Chris Nickels Discusses OSHA's Proposed Heat Rule in Business Insurance Article
Chris Nickels, a partner in the Quarles & Brady Labor & Employment Practice Group, was quoted in a Business Insurance article about the Occupational Safety and Health Administration’s (OSHA) proposed new heat rule potentially being abandoned. The article discussed the regulations being put in place at the state level to protect employees against workplace hazards.

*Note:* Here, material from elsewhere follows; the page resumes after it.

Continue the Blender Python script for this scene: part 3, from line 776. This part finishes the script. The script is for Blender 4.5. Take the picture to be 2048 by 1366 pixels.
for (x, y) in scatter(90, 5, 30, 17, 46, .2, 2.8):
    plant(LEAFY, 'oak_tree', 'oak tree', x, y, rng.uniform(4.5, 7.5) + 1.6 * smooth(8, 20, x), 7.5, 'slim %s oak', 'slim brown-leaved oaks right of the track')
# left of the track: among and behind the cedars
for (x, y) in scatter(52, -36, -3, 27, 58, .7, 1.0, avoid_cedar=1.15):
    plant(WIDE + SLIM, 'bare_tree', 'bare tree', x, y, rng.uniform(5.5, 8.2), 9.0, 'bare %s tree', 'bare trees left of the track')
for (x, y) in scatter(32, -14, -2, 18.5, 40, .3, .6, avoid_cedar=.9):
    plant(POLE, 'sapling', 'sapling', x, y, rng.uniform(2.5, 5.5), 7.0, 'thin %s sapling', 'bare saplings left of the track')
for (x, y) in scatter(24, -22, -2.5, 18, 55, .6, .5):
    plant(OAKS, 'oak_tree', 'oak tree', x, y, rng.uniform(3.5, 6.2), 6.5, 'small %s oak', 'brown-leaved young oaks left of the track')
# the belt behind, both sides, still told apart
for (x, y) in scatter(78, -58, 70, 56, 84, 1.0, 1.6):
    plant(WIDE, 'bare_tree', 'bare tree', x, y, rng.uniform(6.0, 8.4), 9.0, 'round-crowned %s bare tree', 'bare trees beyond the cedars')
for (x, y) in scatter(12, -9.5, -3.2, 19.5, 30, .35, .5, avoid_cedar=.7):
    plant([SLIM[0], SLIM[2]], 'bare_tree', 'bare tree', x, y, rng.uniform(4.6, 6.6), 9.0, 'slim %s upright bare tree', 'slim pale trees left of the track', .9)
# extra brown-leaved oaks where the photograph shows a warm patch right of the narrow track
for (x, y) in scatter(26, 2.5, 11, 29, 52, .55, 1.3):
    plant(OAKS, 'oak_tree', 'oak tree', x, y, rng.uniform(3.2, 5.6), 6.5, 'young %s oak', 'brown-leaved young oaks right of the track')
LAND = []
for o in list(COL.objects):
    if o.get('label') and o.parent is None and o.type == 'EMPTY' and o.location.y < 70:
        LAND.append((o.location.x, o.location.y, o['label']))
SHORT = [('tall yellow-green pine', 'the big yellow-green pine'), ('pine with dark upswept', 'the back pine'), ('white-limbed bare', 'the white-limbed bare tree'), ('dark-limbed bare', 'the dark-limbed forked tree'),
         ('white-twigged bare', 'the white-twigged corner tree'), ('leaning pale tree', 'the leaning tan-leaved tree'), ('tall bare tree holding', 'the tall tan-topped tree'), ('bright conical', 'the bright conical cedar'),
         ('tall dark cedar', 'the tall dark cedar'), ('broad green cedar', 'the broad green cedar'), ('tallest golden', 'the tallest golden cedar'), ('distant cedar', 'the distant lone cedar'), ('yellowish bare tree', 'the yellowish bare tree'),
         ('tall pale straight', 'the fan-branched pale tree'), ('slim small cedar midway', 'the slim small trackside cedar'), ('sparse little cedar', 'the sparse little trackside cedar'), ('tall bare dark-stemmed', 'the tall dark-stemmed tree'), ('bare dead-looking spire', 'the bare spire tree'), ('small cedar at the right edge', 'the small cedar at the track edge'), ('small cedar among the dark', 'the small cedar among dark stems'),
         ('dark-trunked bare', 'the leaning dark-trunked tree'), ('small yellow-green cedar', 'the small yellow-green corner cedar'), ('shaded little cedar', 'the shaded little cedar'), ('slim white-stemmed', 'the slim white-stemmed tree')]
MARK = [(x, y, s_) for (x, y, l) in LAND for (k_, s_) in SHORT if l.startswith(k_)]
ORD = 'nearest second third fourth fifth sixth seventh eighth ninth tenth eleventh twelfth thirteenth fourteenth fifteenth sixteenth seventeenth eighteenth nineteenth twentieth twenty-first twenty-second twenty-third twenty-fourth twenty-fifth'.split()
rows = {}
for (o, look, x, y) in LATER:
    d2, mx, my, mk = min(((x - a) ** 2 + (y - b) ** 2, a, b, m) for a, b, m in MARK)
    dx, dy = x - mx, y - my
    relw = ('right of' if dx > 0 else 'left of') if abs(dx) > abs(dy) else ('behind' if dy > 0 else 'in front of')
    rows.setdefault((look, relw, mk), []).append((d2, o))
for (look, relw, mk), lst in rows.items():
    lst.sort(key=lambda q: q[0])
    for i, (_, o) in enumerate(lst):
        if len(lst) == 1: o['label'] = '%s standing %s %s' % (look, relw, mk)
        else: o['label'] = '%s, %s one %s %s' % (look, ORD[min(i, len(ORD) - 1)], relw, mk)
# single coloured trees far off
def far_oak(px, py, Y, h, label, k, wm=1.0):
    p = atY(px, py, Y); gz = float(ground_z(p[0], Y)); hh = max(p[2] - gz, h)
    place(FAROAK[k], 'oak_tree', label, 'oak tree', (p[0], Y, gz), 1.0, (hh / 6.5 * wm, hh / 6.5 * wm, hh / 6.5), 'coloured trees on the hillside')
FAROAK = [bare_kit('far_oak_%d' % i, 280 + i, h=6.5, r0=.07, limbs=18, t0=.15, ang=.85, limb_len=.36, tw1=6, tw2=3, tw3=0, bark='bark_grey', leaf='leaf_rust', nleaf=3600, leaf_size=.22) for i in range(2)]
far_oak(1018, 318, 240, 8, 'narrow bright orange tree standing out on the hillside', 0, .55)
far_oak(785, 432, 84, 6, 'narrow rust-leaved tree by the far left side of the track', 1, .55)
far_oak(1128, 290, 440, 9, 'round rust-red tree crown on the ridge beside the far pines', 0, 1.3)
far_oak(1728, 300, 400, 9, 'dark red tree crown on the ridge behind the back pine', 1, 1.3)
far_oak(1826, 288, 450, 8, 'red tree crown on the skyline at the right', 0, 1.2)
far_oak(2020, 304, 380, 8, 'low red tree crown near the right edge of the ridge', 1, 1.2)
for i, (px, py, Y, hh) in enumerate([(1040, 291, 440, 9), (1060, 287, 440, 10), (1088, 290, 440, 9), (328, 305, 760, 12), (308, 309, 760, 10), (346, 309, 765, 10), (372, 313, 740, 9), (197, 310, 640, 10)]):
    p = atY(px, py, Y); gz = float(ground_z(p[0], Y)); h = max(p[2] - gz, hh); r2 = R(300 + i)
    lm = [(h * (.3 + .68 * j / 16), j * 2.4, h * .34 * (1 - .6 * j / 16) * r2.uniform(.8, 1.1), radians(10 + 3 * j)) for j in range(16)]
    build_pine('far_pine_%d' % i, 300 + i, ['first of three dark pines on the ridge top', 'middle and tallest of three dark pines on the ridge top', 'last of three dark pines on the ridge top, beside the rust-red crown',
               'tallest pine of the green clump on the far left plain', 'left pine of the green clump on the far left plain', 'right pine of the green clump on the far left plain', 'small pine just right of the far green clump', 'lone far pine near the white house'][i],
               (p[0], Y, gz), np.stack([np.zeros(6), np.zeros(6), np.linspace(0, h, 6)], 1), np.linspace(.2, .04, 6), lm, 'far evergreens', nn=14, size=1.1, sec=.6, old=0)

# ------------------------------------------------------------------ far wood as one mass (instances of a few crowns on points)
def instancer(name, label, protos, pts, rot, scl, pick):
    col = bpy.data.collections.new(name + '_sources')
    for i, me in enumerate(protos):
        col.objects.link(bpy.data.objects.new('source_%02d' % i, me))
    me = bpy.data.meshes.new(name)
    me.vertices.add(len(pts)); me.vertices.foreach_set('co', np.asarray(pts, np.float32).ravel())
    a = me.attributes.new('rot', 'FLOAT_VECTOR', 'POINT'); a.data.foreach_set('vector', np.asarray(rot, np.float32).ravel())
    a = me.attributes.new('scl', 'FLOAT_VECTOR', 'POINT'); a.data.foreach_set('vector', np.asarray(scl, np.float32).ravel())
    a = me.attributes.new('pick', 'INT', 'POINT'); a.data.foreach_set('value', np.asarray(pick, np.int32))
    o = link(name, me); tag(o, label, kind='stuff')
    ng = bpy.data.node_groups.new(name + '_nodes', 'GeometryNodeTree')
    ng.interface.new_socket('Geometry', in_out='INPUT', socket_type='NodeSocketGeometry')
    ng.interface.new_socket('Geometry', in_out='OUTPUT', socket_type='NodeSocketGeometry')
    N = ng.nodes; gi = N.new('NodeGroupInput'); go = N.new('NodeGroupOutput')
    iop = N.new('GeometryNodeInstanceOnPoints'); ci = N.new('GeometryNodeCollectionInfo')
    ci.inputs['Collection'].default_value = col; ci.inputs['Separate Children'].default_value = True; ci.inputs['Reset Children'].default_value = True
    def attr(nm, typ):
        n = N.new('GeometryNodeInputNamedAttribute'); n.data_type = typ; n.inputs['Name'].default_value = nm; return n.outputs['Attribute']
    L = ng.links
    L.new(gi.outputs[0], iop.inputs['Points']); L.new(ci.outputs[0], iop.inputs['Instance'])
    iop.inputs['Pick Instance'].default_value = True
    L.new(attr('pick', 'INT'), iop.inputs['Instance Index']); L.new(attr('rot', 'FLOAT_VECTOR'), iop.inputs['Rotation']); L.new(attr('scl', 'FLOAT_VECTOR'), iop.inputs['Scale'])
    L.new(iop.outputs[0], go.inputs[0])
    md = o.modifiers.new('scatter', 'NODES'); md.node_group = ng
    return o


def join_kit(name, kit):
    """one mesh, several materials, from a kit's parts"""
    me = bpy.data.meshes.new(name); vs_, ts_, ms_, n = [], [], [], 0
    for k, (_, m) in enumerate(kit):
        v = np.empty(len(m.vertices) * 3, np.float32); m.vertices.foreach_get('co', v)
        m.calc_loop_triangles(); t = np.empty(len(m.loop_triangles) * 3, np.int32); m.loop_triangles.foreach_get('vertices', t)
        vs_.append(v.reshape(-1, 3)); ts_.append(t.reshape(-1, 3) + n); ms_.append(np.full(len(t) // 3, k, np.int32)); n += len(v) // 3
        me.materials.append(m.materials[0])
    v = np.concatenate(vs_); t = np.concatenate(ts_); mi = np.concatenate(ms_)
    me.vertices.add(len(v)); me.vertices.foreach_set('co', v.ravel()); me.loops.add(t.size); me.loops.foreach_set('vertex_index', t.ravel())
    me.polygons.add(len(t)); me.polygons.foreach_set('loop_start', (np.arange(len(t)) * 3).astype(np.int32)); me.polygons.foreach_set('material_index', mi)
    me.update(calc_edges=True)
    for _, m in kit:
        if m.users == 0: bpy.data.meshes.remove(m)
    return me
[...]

Nickels offered advice to employers who operate in environments where heat is a factor and provided simple and effective measures they can include in their heat injury prevention plan, including providing access to cool drinking water, designated break areas and maintaining open lines of communication with workers.
An excerpt:
Chris Nickels, Milwaukee-based labor and employment attorney at Quarles & Brady LLP, advises employers, regardless of whether mandates are in effect, to assess the needs of their workplaces. OSHA, even without a heat standard, can still cite an employer for failing to protect workers under the agency’s general duty clause, which states that workplaces must be free from known hazards, he said.
“We were always in a wait and see as it relates to the specifics of the federal OSHA heat stress rule,” he said. “But if you’re an employer operating in environments where heat is a factor — whether that’s due to environment or heat-generating manufacturing processes — it is important now to prioritize worker safety and implement a heat injury prevention plan that can include simple and effective measures, some of which were part of this OSHA plan, such as providing access to cool drinking water, designated break areas, and maintaining open lines of communication with workers.”